Their brother, Albert, is hardly out of childhood when he loses his life on the first day of the Battle of the Somme. His friend Jack, the father of Lillian’s child — and Nell’s intended — is also killed at the Somme. In the second world war, Edmund, the son of Jack and Lillian, will die in a raid on Dresden, leaving a nurse from Belfast pregnant with a child, who will have to be adopted and who will later cross Nell’s path at the end of the latter’s life.

The surfeit of narrative types gives rise to a plot which is crammed with more detail than any ordinarily attentive reader could hope to keep up with. Reading of the death of the French photographer in Grimsby, I had to check further back in the story to see what other event this had coincided with. The “teeming” quality of the narrative (and its faux-omniscient nature) seem to be Ruby’s way of compensating for (and perhaps hiding from herself) the gaping hole surrounding both Pearl’s existence and the fact that she exists no longer.

The details of the lives of Ruby’s extended family, many of which she couldn’t possibly have known about, are at once true (because inevitable) and fabricated. As Ruby says at the end:

who is to say which of these is real and which a fiction? In the end, it is my belief, words are the only things that can construct a world that makes sense.

On first reading, I was bowled over by the revelation (late in the story but not in Ruby’s life) about Pearl’s life and death. My own childhood memories are very indistinct — I’ve since discovered that I have aphantasia and, quite likely, severely deficient autobiographical memory (SDAM) — and I’ve often (like most people, I imagine) found myself experiencing vague feelings of guilt which I’m not able to relate to any specific actions on my part. So the idea that it might be possible to suppress the memory of a sibling’s death was one I found distinctly unsettling.

I’ve always been fascinated by stories of memory loss and strategies for coping with guilt. The central character in my short story, “The Bourne Indeterminacy”, is preoccupied with the trope of the amnesiac assassin, a character whose gradually — and then suddenly — returning memory reveals that he or she had done reprehensible things in the unremembered past. It’s only on second reading that I see clearly that Behind the Scenes at the Museum is that kind of story too. But, rather than tell a tale of international espionage, adventure and intrigue, Atkinson presents Ruby’s story as a family saga, making it harder for the reader to maintain an emotional distance from her sense of loss mingled with guilt. Maybe I won’t wait 12 years before my next rereading.

Postscript

I just found a review by Hilary Mantel from 1996 in the London Review of Books, which begins:

On the day after Kate Atkinson’s first novel won the Whitbread Prize, the Guardian’s headline read: ‘Rushdie makes it a losing double.’ Thus Rushdie is reminded of his disappointments, Atkinson gets no credit, and the uninformed reader assumes that this year’s Whitbread is a damp squib.

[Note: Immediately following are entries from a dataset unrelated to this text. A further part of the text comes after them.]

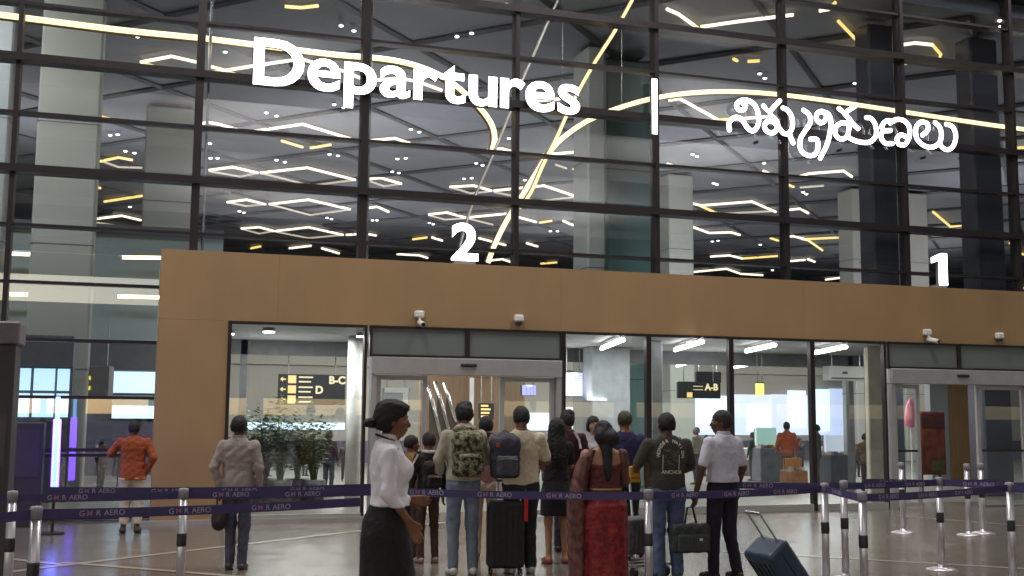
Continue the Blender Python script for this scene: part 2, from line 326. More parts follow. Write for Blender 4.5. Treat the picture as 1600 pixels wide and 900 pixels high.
# left hall back wall with glowing panes standing in for reflected sky
hw = empty('inner_wall', (-3, 30, 0), 'grey green inner wall with glowing panes imitating reflected sky, far left behind the glass', 'wall'); ho = (-3, 30, 0)
mw = mat('inner_wall', lin((140,152,156)), .45, 0, .08, .5)
zw0, zw1 = 1.35, 2.62
B(-14, 1.7, 30, 30.3, zw1, 6.1).build('wall', mw, hw, off=ho); B(-14, 1.7, 30, 30.3, 0, zw0).build('wall', mat('inner_wall_low', lin((78,74,92)), .5), hw, off=ho)
B(-14, 1.7, 29.7, 30.29, 6.1, 6.3).build('coping', mat('rib'), hw, off=ho)
B(-14, 1.7, 29.9, 29.996, 2.64, 3.3).build('dark_band', mat('wband', lin((82,80,84)), .5), hw, off=ho)
skyrefl = emis('sky_reflection_glow', (.56,.84,1), 1.25)
skyrefl_blue = emis('sky_reflection_blue', (.50,.60,.92), .85)  # both emissions imitate sky mirrored in the front glass
for a_, b_ in ((-60,-36),(-32,4),(8,46),(51,84),(88,108),(175,241),(246,300)):
    x, x_ = X(a_, 620, 29.9), X(b_, 620, 29.9)
    p = B(x, x_, 29.93, 29.99, 2.06, 2.60).build('sky_reflection', skyrefl, hw, off=ho); B(x, x_, 29.93, 29.99, 1.42, 2.0).build('sky_reflection', skyrefl if a_ < 170 else mat('inner_wall'), hw, off=ho)
B(X(175,640,29.9), X(241,640,29.9), 29.9, 29.925, 1.42, 1.74).build('sky_reflection', skyrefl, hw, off=ho)
B(-14, 1.7, 30.2, 30.24, zw0, zw1).build('pane_back', mat('rib'), hw, off=ho)
ey = emis('warm_line', (1,.78,.36), 4.5)
for a, b, t in [((-20,395),(124,400),'upper left'),((191,402),(262,403),'upper right'),((-20,459),(116,461),'lower left'),((184,463),(262,465),'lower right')]:
    p, q = atY(*a, 29.2), atY(*b, 29.2); c = (p+q)/2
    tt = empty('linear_light', c, 'long warm linear light left of the portal, %s of the four' % t, 'linear light', 'long warm wall lights')
    MB().tube([p, q], .05, 6).build('tube', ey, tt, off=c); MB().tube([p+[0,.08,.02], q+[0,.08,.02]], .05, 4).build('housing', mat('rib'), tt, off=c)
# far right wall of the hall with glowing panes put in as reflected daylight
fw = empty('far_hall_wall', (12, 36, 0), 'far hall wall with pale blue panes imitating reflected sky behind the right glazing', 'wall'); fo_ = (12, 36, 0)
YW = 36
mfw = mat('far_wall', lin((150,146,138)), .6, 0, .07, .6)
B(1.8, 45, YW, YW+.3, 3.1, 5.6).build('wall', mfw, fw, off=fo_); B(1.8, 45, YW, YW+.3, 0, .7).build('wall', mat('inner_wall_low'), fw, off=fo_)
B(1.8, 45, YW+.22, YW+.26, .7, 3.1).build('pane_back', mfw, fw, off=fo_)
for a_, b_, y_ in ((884,1032,636),(1038,1145,621),(1147,1266,616),(1268,1374,609)): B(X(a_,640,YW), X(b_,640,YW), YW+.16, YW+.2, .9, ZZ(a_, y_, YW)).build('sky_reflection', skyrefl_blue, fw, off=fo_)
skyrefl_panes = [(886,935,640,1),(937,962,634,0),(964,1000,628,1),(1002,1030,622,1),(1036,1056,620,0),(1060,1098,619,1),(1100,1140,618,1),(1150,1168,624,0),(1170,1180,634,1),(1180,1206,632,1),(1208,1232,616,0),(1234,1262,610,1),(1275,1298,608,1),(1299,1320,607,0),(1322,1345,607,1),(1346,1372,607,0),(1402,1432,615,1),(585,600,640,1),(380,540,660,1),(810,860,645,1)]
for a, b, y, c in skyrefl_panes:
    B(X(a,640,YW), X(b,640,YW), YW+.1, YW+.14, 1.05+.2*((a*7) % 5)/5, ZZ(a, y, YW)).build('sky_reflection', skyrefl if c else skyrefl_blue, fw, off=fo_)
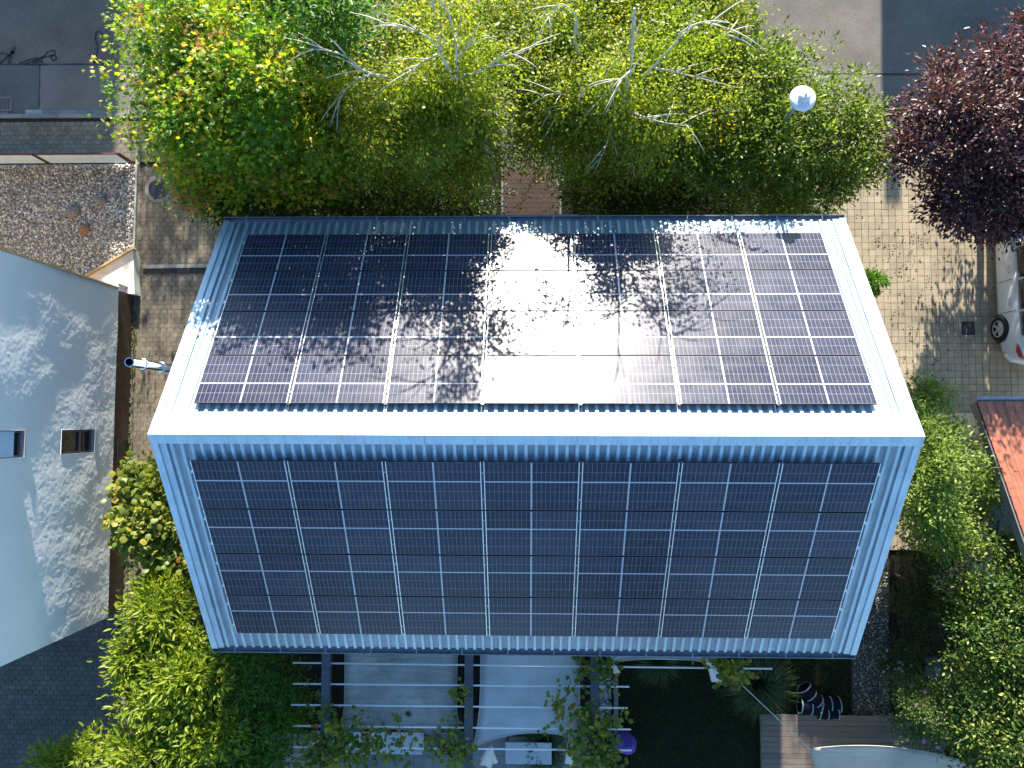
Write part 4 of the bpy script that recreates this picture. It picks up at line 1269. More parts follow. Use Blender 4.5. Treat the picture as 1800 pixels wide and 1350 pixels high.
# furniture under the pergola
def table(label, u0_, u1_, v0_, v1_, z, mat, name='garden_table', cat='table'):
    a, b_ = at(u0_, v1_, z), at(u1_, v0_, z)
    r = empty(name, ((a.x + b_.x) / 2, (a.y + b_.y) / 2, 0), label, cat)
    w_, d_ = b_.x - a.x, b_.y - a.y; nb = max(1, round(w_ / 1.15))
    for k in range(nb):
        MB().box((a.x + w_ * (k + .5) / nb, (a.y + b_.y) / 2, z - .02), (w_ / nb - .012, d_, .04)).build('top', mat, r, bevel=.004)
    for sx in (.06, w_ - .06):
        for sy in (.06, d_ - .06):
            MB().box((a.x + sx, a.y + sy, (z - .04) / 2), (.05, .05, z - .04)).build('leg', M['zinc'], r)
table('long pale garden table below the weathered sail', 546, 745, 1288, 1324, .74, M['table_top'])
table('dark slate bench beside the long pale garden table', 749, 818, 1294, 1321, .45, M['slate_top'], 'garden_bench', 'bench')
table('small pale garden table below the clean sail', 888, 970, 1306, 1343, .74, M['table_top'])
p = at(675, 1333, .55)
t_ = empty('plastic_ball', (p.x, p.y, .0), 'lime green plastic ball at the edge of the terrace', 'ball')
m = MB().lathe([(.001, -.16)] + [(.16 * math.cos(a), .16 * math.sin(a)) for a in np.linspace(-1.4, 1.4, 9)] + [(.001, .16)], (p.x, p.y, .16), 20); m.build('ball', M['lime'], t_, smooth=True)
t_.location = (p.x, p.y, 0)
MB().lathe([(.162, -.012), (.166, 0), (.162, .012)], (p.x, p.y, .16), 20).build('seam', M['lime'], t_)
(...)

Infuriating as this is, I find myself ruefully recognizing a pattern. The reason I delayed reading Behind the Scenes at the Museum for 12 years is that the initial reviews and commentary led me to believe that it wasn’t the kind of book I’d be interested in. (A family saga of working-class Yorkshire life? It sounds admirably worthy but hardly an exciting read.) It was only after I read Case Histories and One Good Turn — though not in that order — that it struck me that there might be more of interest in Atkinson’s fiction than the critics had been letting on.

Similarly, in the early 1980s, my reading of Midnight’s Children had been too long delayed because I’d uncritically accepted the misleading comments of critics and reviewers (something I expect to write about eventually). I sometimes wonder if they believe their function is to put people off reading books.